● Written instruction: Repeat, exactly and only, the lines from the beginning of the data through the line with "M['darkgrey'], t, bevel=.006)". Pictures are left out.

● Given data:
::::::::
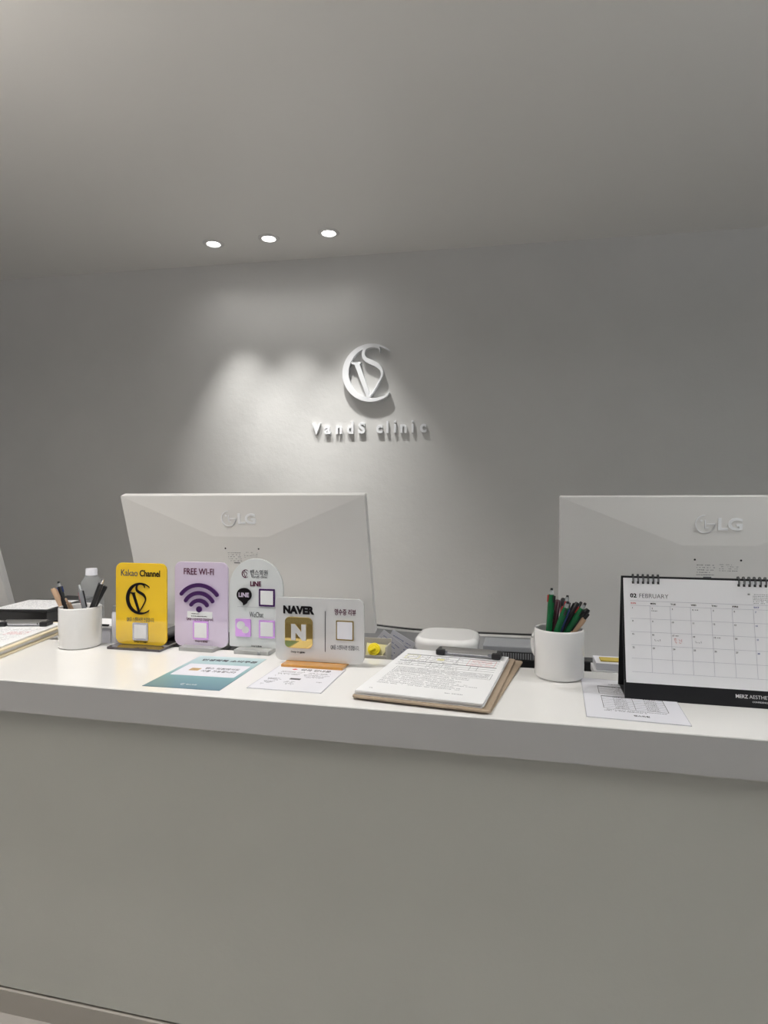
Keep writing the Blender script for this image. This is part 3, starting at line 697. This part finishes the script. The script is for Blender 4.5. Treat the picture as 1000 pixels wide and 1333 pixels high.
# black phone handset behind the signs
a = at(214, 832, Y=1.30); b = at(303, 838, Y=1.26)
t = thing('desk_phone', 'black desk phone showing between the yellow and lilac signs', 'telephone', ((a.x+b.x)/2, 1.235, ZR-.004), 0)
wd = b.x-a.x
MB().prism([(0,0),(.10,0),(.10,.038),(0,.016)], -wd/2+.004, wd/2-.004, Matrix(((0,0,1,0),(1,0,0,0),(0,1,0,0),(0,0,0,1)))).build('phone_body', M['black'], t, bevel=.003)
MB().box(-wd/2+.006,-wd/2+.05,.004,.098,.034,.048).build('handset', M['darkgrey'], t, bevel=.006)

# yellow roll in a pale film, in a small beige box
p = at(486, 846, Y=1.232)
t = thing('beige_box', 'small beige card box right of the wide sign', 'box', (p.x, 1.216, ZD))
a0 = at(505, 836, Y=1.23); x1 = a0.x-p.x; hb = at(490, 853, Y=1.22).z-ZD
MB().box(-.045, x1, 0, .003, 0, hb).box(-.045, x1, .047, .05, 0, hb+.026).box(x1-.003, x1, .003, .047, 0, hb+.018).box(-.045, -.042, .003, .047, 0, hb+.01).box(-.042,x1-.003,.003,.047,0,.004).build('box_side', M['beige'], t)
o = thing('tape_roll', 'bright yellow round dispenser in pale film, beside the wide sign', 'tape', (p.x, 1.238, ZD+.005))
zc = p.z - (ZD+.005)
m_ = Matrix.Translation(Vector((0,0,zc))) @ Matrix.Rotation(R(-25),4,'X') @ UP
MB().prism(circ(.0135,0,0,32),-.006,.002,m_).build('disc', M['brightyellow'], o, bevel=.001)
MB().prism(circ(.0095,0,0,32),.002,.0035,m_).build('inner_ring', M['brightyellow'], o, bevel=.0008)
MB().box(-.010,.004,-.0025,.0025,.0035,.0075,m_ @ Matrix.Rotation(R(28),4,'Z')).build('knob', M['brightyellow'], o, bevel=.001)
MB().add([(-.018,.014,-.004),(.030,.011,-.004),(.018,-.014,-.004),(-.018,-.014,-.004),(-.018,.014,-.008),(.030,.011,-.008),(.018,-.014,-.008),(-.018,-.014,-.008)],
         [(0,3,2,1),(4,5,6,7),(0,1,5,4),(1,2,6,5),(2,3,7,6),(3,0,4,7)], m_).build('film_wrap', M['paleyellow'], o)
MB().box(-.012,.012,.003,.007,0,zc-.012).build('support', M['beige'], o)

# two leaning receipts
for j, (px, py, rot, lab) in enumerate(((503, 826, 28, 'white printed slip leaning behind the yellow dispenser, left of two'), (516, 824, -8, 'white printed slip leaning behind the clipboard, right of two'))):
    Yp = 1.30+.03*j; p = at(px+6, py+2, Y=Yp); hz = p.z-ZD
    o = MB().box(-.030,.030,-.0002,.0004,-.125,0).build('paper_slip', M['pap2']); 
    o.location = (p.x+.008, Yp, p.z-.004); o.rotation_euler = (R(18), R(30 if j else 38), R(6)); tag(o, lab, 'paper', 'leaning paper slips')
    e = MB()
    for k_ in range(9): dashes(e, -.024, .022, -.012-k_*.009, .003, Matrix.Rotation(R(90),4,'X'), .0002, .7, .001, .004)
    e.build('printed_text', M['inkblue'], o)

# white rounded device
xl, xr = at(541, 832, Y=1.35).x, at(623, 832, Y=1.35).x
t = thing('label_printer', 'white rounded desk device with black base behind the clipboard', 'printer', ((xl+xr)/2, 1.375, ZD)); wd = xr-xl
zt_ = ZC-.298-ZD
MB().prism(rrect(wd, .150, .045, 10), zt_-.034, zt_).build('top_cover', M['ceramic'], t, smooth=True, bevel=.012, seg=6)
MB().prism(rrect(wd-.006, .144, .042, 10), zt_-.044, zt_-.0345).build('seam_band', M['black'], t)
MB().prism(rrect(wd, .150, .045, 10), 0, zt_-.0445).build('lower_body', M['monitor'], t, bevel=.004)

# grey curved panel with chrome edge far behind
a = at(478, 814, z=ZC-.372); b = at(560, 822.5, z=ZC-.372); c_ = at(760, 831, z=ZC-.372)
t = thing('desk_divider', 'grey low divider with a bright metal edge behind the desk devices', 'divider', (0, 0, ZD))
path = smoothpath([(a.x-.1,a.y+.0,16),(a.x,a.y,16),(b.x,b.y,16),(c_.x,c_.y,16)], 8)
m_ = MB(); add_ribbon(m_, [(x,y,.012) for x,y,_ in path], 0, ZC-.376-ZD, None, 1); m_.build('divider_panel', M['grey'], t)
m_ = MB(); add_ribbon(m_, [(x,y,.016) for x,y,_ in path], ZC-.3755-ZD, ZC-.3695-ZD, None, 1); m_.build('metal_edge', M['white'], t)
m_ = MB(); add_ribbon(m_, [(x,y+.002,.012) for x,y,_ in path], ZC-.3694-ZD, ZC-.3665-ZD, None, 1); m_.build('rubber_edge', M['black'], t)

# vented dark device
x0, x1 = at(629, 840, Y=1.33).x, at(745, 860, Y=1.33).x
t = thing('vented_receiver', 'flat grey device with a row of vent slots behind the right mug', 'device', ((x0+x1)/2, 1.325, ZD)); wd = x1-x0
ht = ZC-.309-ZD
MB().box(-wd/2, wd/2, 0, .085, ht-.012, ht).build('top_cover', M['greyp'], t, bevel=.002)
MB().box(-wd/2+.002, wd/2-.002, .002, .083, ht-.0275, ht-.0122).build('vent_band', M['darkgrey'], t)
MB().box(-wd/2, wd/2, .0, .085, 0, ht-.028).build('lower_case', M['black'], t, bevel=.002)
for i in range(46):
    x = -wd/2+.012+i*.0052
    if x < wd/2-.01: MB().box(x, x+.0024, -.0008, .002, ht-.026, ht-.014).build('vent_fin', M['greyp'], t)

x0, x1 = at(748, 865, Y=1.30).x, at(840, 865, Y=1.30).x
t = MB().box((x0-x1)/2, (x1-x0)/2, 0, .04, 0, ZC-.332-ZD).build('adapter_box', M['black'], bevel=.003); t.location = ((x0+x1)/2, 1.325, ZD)
tag(t, 'black box standing behind the paper stack, right of the right mug', 'box')
# stack of papers with mustard folder
x0, x1 = at(771, 865, Y=1.27).x, at(930, 865, Y=1.27).x
t = thing('paper_stack', 'stack of white papers topped by a mustard folder, left of calendar', 'paper', ((x0+x1)/2, 1.255, ZD)); wd = x1-x0
ht = at(780, 862, Y=1.26).z-ZD; nl = 9
for j in range(nl):
    s_ = random.uniform(-.003,.003); MB().box(-wd/2+s_+.004*abs(j-4)/4, wd/2, s_*.5, .062, ht*j/nl, ht*(j+1)/nl-.0006).build('paper_layer', M['pap'] if j < nl-1 else M['pap2'], t, bevel=.001)
MB().box(-wd/2+.016, wd/2, .012, .040, ht, ht+.0025).build('folder', M['mustard'], t, bevel=.0006)

# ------------------------------------------------------------------ desk calendar
a = at(813.5, 909.5, z=ZT)
t = thing('desk_calendar', 'black easel desk calendar open at February with white page', 'calendar', (a.x, a.y, ZT), R(-.8))
Wc = .232; Ht = .197; yb, yt_ = 0.0, .040
ta = math.atan2(yt_, Ht); Lf = math.hypot(Ht, yt_)
FM = Matrix.Rotation(-ta, 4, 'X') @ UP          # page frame: x right, y up the page, z towards viewer
MB().box(0, Wc, 0, Lf, -.0028, -.0006, FM).build('front_board', M['black'], t)
MB().box(0, Wc, 0, math.hypot(Ht,.035), -.002, 0, Matrix.Translation(Vector((0,.077,0))) @ Matrix.Rotation(R(10.1),4,'X') @ UP).build('back_board', M['black'], t)
MB().box(0.0015, Wc-.0015, .003, .077, 0, .0012).build('bottom_board', M['black'], t)
MB().box(0, Wc, 0, .030, -.0005, .0015, FM).build('base_strip', M['black'], t)
yp0, yp1 = .0265, Lf-.003
MB().box(.003, Wc, yp0, yp1, -.0004, .0022, FM).build('page_block', M['page'], t)
zp = .0022
def cx(px): return (px-815.3)/204*(Wc-.012)+.003     # along the page
x0c = .0125; cw = .0309; 
ytop = Lf-.0415; rows = [Lf-.0415-.0085, ]
rh = .0216
e = MB(); xe = x0c+7*cw
e.box(x0c, xe, ytop, ytop+.0005, zp, zp+.0002, FM)
ys = [ytop-.0075-rh*i for i in range(6)]
for yy in ys: e.box(x0c, xe, yy, yy+.0004, zp, zp+.0002, FM)
for i in range(1, 7): e.box(x0c+cw*i, x0c+cw*i+.0004, ys[-1], ys[0], zp, zp+.0002, FM)
e.build('printed_grid', M['inkgrid'], t)
MB().text('02', .0180, Lf-.0325, .0102, .0070, zp, zp+.0003, .03, FM).build('printed_month', M['ink'], t)
MB().text('FEBRUARY', .0500, Lf-.0325, .0450, .0068, zp, zp+.0003, -.012, FM).build('printed_month', M['inkgrey'], t)
for i, dn in enumerate(('SUN','MON','TUE','WED','THU','FRI','SAT')):
    MB().text(dn, x0c+cw*i+.0050, ytop-.0036, .0080, .0026, zp, zp+.0003, .02, FM).build('printed_weekday', M['inkred'] if i == 0 else M['inkblue'] if i == 6 else M['ink'], t)
e = MB(); e6 = MB()
for d in range(1, 29):
    c, r_ = (d-1) % 7, (d-1)//7
    tgt = e6 if c == 6 else e
    tgt.text(str(d), x0c+cw*c+.0034, ys[r_]-.0038, None, .0026, zp, zp+.0003, .01, FM)
    if d in (2, 4, 17, 19): dashes(tgt, x0c+cw*c+.0065 if d != 2 else x0c+cw*c+.002, x0c+cw*c+.0115, ys[r_]-(.0038 if d != 2 else .0078), .0016, FM, zp, 1, .001, .003)
e.build('printed_dates', M['inkgrey'], t); e6.build('printed_dates', M['inkblue'], t)
e = MB()
for c in (1, 3):
    bx, by = x0c+cw*c+.0055, ys[2]-.0135
    for pts in (((0,.003),(.0005,0),(.003,.0005)), ((.0045,.0015),(.005,.0),(.0065,.0003)), ((.008,.003),(.0082,0))):
        e.tube([(bx+x, by+y, zp+.0003) for x, y in pts], .00022, 4, FM)
e.build('handwriting', M['inkgrey'], t)
e = MB(); bx, by = x0c+cw*2+.004, ys[2]-.0125
for pts in (((0,.004),(.004,.0035)),((.002,.005),(.0005,.001),(.004,.001)),((.001,-.001),(.004,-.002),(.003,-.004)),((.007,.003),(.009,.002),(.0085,.0)),((.0115,.0035),(.0115,-.001)),((.007,-.002),(.0105,-.003))):
    e.tube([(bx+x, by+y, zp+.0003) for x, y in pts], .00022, 4, FM)
e.build('handwriting', M['inkred'], t)
e = MB(); e.text('03', x0c+6*cw-.0048, Lf-.0245, None, .0024, zp, zp+.0003, .02, FM)
for r_ in range(6): dashes(e, x0c+6*cw+.001, x0c+7*cw-.004, Lf-.0245-r_*.0028, .0014, FM, zp, .8, .0006, .0014)
e.build('printed_small_month', M['inkgrey'], t)
MB().text('MERZ', .1735, .0165, .0175, .0055, .0015, .0018, .02, FM).build('printed_brand', M['pap'], t)
MB().text('AESTHETICS', .1735+.0305, .0165, .0400, .0055, .0015, .0018, -.005, FM).build('printed_brand', M['pap'], t)
MB().text('CONFIDENCE TO BE', .2050, .0090, .0340, .0024, .0015, .0018, .0, FM).build('printed_brand', M['pap'], t)
def ringc(x):
    pts = []
    for i in range(17):
        aa = 2*math.pi*i/16; pts.append((x+.0003*math.sin(aa*.5), Lf-.004+.0078*math.sin(aa), .0005+.0050*math.cos(aa)))
    MB().tube(pts, .00065, 6, FM).tube([(p_[0]+.0016, p_[1], p_[2]) for p_ in pts], .00065, 6, FM).build('wire_ring', M['darkgrey'], t, smooth=True)
    MB().box(x-.001, x+.0026, Lf-.0125, Lf-.0085, zp, zp+.0002, FM).build('punch_hole', M['black'], t)
for i in range(6): ringc(.0175+i*.0079)
for i in range(6): ringc(.1785+i*.0079)

for o in C.objects:                                    # lines of tiny print, far too small to pick apart
    if o.name.split('.')[0] in ('printed_text', 'rating_label', 'printed_note') and o.parent: o['kind'] = 'stuff'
::::::::
● Completed exercise:
Keep writing the Blender script for this image. This is part 3, starting at line 697. This part finishes the script. The script is for Blender 4.5. Treat the picture as 1000 pixels wide and 1333 pixels high.
# black phone handset behind the signs
a = at(214, 832, Y=1.30); b = at(303, 838, Y=1.26)
t = thing('desk_phone', 'black desk phone showing between the yellow and lilac signs', 'telephone', ((a.x+b.x)/2, 1.235, ZR-.004), 0)
wd = b.x-a.x
MB().prism([(0,0),(.10,0),(.10,.038),(0,.016)], -wd/2+.004, wd/2-.004, Matrix(((0,0,1,0),(1,0,0,0),(0,1,0,0),(0,0,0,1)))).build('phone_body', M['black'], t, bevel=.003)
MB().box(-wd/2+.006,-wd/2+.05,.004,.098,.034,.048).build('handset', M['darkgrey'], t, bevel=.006)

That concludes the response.